Na minha opinião, a verdadeira herança de João Paulo II vai muito além do rígido esquema das categorias nascidas na modernidade ilustrada. Esta herança é de cunho principalmente cristão e possui importantes projeções culturais. Poderia ser resumida em um conceito elementar: nova evangelização.

Como se encara hoje, nos ambientes dominados pela tecnologia, o tema da nova evangelização?

Não pretendo adotar um tom piedoso, mas sim dizer que os três pontífices souberam muito bem que o Evangelho anuncia a verdade sobre Deus e sobre o homem, revelada em Cristo. O Evangelho não é objeto de nenhuma reinvenção. A novidade da "nova evangelização" consiste em introduzir uma sensibilidade renovada à mudança de época, ou seja, à crise do paradigma moderno-ilustrado e às buscas (pós-modernas) para sair dela. Usando a linguagem de Wojtyla, é a "controvérsia sobre o humano" que se reformula de maneiras um tanto inéditas no início do século 21.

Por isso é tão importante estar atentos às novas linguagens juvenis?

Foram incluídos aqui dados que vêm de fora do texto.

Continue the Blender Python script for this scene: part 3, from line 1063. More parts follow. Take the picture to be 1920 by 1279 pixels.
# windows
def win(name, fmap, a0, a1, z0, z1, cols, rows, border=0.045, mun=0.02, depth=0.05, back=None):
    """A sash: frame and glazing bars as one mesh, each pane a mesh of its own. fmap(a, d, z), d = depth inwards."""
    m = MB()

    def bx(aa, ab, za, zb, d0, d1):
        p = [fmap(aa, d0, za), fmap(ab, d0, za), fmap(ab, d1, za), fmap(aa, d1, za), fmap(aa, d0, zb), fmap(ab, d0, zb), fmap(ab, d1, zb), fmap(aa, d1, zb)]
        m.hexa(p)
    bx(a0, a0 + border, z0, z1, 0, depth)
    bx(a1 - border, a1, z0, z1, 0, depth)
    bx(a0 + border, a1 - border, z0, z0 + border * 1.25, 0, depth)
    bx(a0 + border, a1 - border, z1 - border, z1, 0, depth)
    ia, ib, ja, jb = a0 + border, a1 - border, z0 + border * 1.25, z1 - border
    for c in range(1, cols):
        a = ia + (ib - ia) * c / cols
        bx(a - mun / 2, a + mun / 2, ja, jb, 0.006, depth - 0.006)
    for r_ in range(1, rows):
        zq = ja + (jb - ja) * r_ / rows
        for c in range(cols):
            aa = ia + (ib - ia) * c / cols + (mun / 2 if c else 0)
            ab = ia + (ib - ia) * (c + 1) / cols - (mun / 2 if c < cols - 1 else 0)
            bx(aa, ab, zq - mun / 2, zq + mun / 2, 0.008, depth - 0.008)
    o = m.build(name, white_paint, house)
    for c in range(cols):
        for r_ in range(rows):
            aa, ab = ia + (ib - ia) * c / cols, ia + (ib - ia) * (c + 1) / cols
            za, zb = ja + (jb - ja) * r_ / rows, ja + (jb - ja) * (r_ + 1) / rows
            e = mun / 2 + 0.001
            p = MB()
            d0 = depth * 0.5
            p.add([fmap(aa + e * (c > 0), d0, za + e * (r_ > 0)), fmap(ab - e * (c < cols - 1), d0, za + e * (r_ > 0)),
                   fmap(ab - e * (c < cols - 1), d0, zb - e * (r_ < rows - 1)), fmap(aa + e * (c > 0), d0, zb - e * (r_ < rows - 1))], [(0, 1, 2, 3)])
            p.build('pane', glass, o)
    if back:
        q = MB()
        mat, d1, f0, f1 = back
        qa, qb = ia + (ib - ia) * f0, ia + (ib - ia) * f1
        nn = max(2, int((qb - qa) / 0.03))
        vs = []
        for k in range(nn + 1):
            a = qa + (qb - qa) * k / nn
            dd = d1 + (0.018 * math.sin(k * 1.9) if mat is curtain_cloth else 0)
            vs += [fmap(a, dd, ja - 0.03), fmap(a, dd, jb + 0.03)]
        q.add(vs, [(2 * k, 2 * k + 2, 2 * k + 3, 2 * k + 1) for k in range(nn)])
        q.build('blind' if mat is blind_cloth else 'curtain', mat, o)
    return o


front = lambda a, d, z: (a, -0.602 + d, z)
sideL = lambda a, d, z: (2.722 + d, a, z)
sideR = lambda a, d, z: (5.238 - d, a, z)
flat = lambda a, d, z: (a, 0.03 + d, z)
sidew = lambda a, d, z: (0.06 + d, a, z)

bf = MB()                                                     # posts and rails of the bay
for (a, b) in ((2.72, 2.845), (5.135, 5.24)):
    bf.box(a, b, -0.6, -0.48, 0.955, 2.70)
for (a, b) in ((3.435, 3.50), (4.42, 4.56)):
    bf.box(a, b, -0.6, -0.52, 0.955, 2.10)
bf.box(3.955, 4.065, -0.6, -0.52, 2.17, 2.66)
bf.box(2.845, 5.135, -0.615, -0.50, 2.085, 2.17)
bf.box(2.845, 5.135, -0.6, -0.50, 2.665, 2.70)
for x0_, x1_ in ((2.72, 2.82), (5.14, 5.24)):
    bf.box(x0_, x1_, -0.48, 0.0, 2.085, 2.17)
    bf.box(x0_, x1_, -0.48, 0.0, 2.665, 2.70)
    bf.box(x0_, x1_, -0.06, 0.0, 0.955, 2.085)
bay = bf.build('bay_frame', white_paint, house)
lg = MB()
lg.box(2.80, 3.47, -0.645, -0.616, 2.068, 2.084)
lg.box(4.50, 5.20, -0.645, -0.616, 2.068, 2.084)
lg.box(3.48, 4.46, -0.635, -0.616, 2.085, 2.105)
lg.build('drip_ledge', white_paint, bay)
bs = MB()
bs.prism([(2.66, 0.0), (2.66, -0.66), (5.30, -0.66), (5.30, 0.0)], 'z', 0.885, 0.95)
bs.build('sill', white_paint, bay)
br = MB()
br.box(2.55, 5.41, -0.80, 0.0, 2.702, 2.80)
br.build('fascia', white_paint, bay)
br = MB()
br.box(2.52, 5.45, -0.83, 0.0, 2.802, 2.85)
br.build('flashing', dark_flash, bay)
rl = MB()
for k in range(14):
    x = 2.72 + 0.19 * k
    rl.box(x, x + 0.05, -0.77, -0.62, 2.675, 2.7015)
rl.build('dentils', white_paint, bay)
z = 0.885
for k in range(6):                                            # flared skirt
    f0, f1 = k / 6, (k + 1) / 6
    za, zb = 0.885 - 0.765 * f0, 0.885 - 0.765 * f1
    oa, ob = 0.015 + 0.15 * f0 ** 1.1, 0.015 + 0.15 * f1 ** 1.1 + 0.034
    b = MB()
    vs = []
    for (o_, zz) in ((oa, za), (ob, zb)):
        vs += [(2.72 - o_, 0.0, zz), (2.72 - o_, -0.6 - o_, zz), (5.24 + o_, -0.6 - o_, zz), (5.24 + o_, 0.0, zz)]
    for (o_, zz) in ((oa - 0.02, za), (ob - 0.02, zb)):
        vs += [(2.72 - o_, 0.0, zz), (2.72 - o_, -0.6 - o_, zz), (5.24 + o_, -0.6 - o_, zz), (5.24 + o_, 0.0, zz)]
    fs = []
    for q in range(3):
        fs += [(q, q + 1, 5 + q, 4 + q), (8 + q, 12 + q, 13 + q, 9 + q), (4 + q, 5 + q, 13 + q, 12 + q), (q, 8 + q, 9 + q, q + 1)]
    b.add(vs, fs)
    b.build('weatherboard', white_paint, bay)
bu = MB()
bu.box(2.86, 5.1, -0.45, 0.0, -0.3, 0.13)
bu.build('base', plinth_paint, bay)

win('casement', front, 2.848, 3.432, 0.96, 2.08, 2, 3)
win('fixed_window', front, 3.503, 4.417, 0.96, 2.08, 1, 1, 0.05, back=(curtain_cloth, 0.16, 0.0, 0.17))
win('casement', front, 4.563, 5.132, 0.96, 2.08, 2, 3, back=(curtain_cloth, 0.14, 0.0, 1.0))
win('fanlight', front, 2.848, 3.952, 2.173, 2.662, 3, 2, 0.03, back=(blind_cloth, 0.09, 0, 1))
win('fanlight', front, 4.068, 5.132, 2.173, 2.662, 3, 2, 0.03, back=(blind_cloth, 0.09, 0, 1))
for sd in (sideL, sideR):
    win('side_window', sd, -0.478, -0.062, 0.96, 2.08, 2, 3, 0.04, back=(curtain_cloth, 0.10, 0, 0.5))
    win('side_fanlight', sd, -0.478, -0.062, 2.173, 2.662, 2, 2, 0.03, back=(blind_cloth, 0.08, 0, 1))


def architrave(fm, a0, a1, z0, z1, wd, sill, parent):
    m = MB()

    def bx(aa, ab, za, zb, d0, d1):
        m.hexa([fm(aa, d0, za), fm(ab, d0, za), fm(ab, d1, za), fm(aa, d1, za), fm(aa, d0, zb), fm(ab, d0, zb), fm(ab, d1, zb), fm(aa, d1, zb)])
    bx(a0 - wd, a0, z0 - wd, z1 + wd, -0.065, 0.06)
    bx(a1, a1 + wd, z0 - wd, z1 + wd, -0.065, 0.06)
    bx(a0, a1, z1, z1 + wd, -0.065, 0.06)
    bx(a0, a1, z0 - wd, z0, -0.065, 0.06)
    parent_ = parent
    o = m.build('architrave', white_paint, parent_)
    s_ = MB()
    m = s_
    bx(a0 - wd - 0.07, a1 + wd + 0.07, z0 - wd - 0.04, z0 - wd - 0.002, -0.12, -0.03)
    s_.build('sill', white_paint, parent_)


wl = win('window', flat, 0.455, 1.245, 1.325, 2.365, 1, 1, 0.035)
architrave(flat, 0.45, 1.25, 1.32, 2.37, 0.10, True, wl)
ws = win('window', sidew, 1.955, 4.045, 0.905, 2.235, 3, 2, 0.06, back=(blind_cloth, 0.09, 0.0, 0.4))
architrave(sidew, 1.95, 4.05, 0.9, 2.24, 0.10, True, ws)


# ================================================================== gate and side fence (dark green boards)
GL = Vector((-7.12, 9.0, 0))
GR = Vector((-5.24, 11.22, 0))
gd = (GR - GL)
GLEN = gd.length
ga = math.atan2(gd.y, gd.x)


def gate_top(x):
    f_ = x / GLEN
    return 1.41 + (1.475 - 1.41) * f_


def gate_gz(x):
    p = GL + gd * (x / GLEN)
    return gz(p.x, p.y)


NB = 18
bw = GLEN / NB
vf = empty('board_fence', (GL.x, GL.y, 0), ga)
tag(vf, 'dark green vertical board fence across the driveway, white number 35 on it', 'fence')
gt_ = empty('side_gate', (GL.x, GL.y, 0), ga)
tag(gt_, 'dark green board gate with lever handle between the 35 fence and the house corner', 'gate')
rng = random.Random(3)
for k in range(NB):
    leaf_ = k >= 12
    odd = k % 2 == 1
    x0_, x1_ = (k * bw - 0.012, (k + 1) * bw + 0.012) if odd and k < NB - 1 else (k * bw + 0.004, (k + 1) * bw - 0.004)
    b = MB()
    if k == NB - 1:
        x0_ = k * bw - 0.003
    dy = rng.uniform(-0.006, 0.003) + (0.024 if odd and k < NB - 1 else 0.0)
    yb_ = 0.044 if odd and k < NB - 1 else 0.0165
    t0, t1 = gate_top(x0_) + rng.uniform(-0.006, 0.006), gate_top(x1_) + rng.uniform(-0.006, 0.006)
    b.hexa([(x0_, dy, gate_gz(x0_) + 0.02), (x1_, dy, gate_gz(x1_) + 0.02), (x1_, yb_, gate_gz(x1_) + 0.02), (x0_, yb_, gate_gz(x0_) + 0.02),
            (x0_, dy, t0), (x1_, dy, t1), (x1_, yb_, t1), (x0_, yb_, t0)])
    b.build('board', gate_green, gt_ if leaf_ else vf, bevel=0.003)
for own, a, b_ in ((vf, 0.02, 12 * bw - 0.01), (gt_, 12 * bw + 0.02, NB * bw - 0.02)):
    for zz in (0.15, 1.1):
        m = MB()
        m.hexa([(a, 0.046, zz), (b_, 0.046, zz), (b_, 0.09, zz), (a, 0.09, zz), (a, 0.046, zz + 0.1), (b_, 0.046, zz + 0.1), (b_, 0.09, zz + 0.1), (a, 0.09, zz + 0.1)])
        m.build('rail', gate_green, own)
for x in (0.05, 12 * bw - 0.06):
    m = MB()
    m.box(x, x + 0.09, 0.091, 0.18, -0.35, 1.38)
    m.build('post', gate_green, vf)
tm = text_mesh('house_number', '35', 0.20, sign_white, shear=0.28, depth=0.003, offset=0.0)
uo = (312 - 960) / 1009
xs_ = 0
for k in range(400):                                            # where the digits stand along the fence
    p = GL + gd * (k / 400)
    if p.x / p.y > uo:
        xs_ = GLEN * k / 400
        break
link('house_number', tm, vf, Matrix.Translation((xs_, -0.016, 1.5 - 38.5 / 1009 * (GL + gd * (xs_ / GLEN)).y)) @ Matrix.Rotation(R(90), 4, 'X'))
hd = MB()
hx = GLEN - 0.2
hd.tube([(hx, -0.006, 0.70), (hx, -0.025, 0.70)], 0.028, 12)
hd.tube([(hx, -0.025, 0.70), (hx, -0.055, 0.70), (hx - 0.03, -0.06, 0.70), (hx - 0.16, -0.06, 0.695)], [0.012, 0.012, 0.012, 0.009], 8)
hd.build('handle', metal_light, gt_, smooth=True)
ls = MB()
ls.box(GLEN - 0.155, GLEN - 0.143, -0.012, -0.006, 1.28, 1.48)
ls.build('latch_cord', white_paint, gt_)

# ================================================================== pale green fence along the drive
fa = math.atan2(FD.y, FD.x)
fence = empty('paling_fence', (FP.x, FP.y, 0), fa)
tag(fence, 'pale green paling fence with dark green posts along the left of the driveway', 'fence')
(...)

Não somente a elas. Também aos sinais e símbolos da nova cultura adveniente, ao uso das novas tecnologias da comunicação e interação social e aos novos padrões de comportamento e identidade. Quem não faz o esforço de entender a mudança de época está condenado a repetir fórmulas do passado, que hoje são pouco inteligíveis e não têm um apelo existencial.

É preciso voltar a ler Wojtyla de forma mais especulativa para valorizar a continuidade e também a novidade de Bento XVI e Francisco?

Quem considera que a continuidade significa repetir estaticamente uma fórmula, não entendi a dinâmica da fé, que é a dinâmica de um Deus encarnado que continua presente no meio da história. A lógica da Encarnação é a lógica da nova evangelização e a que permite uma hermenêutica da continuidade dos concílios e dos pontífices.

O que dizer a quem se sente "desconcertado" com Francisco?

Acho que poderiam encontrar uma pista iluminadora pensando em Wojtyla. Sim, preciso pensar em Wojtyla para entender Bergoglio. E digo o mesmo de Ratzinger.

Mas "pensar" significa ir até o fundo e não ficar nos ramos. "Pensar" significa, acima de tudo, mobilizar a razão por meio de um afeto renovado pela verdade e pelo bem. "Pensar", neste contexto, também significa entender com a razão que um Amor nos sustenta e nos precede no momento de dar-nos um dom tão imerecido como o da extraordinária pessoa do Papa Francisco.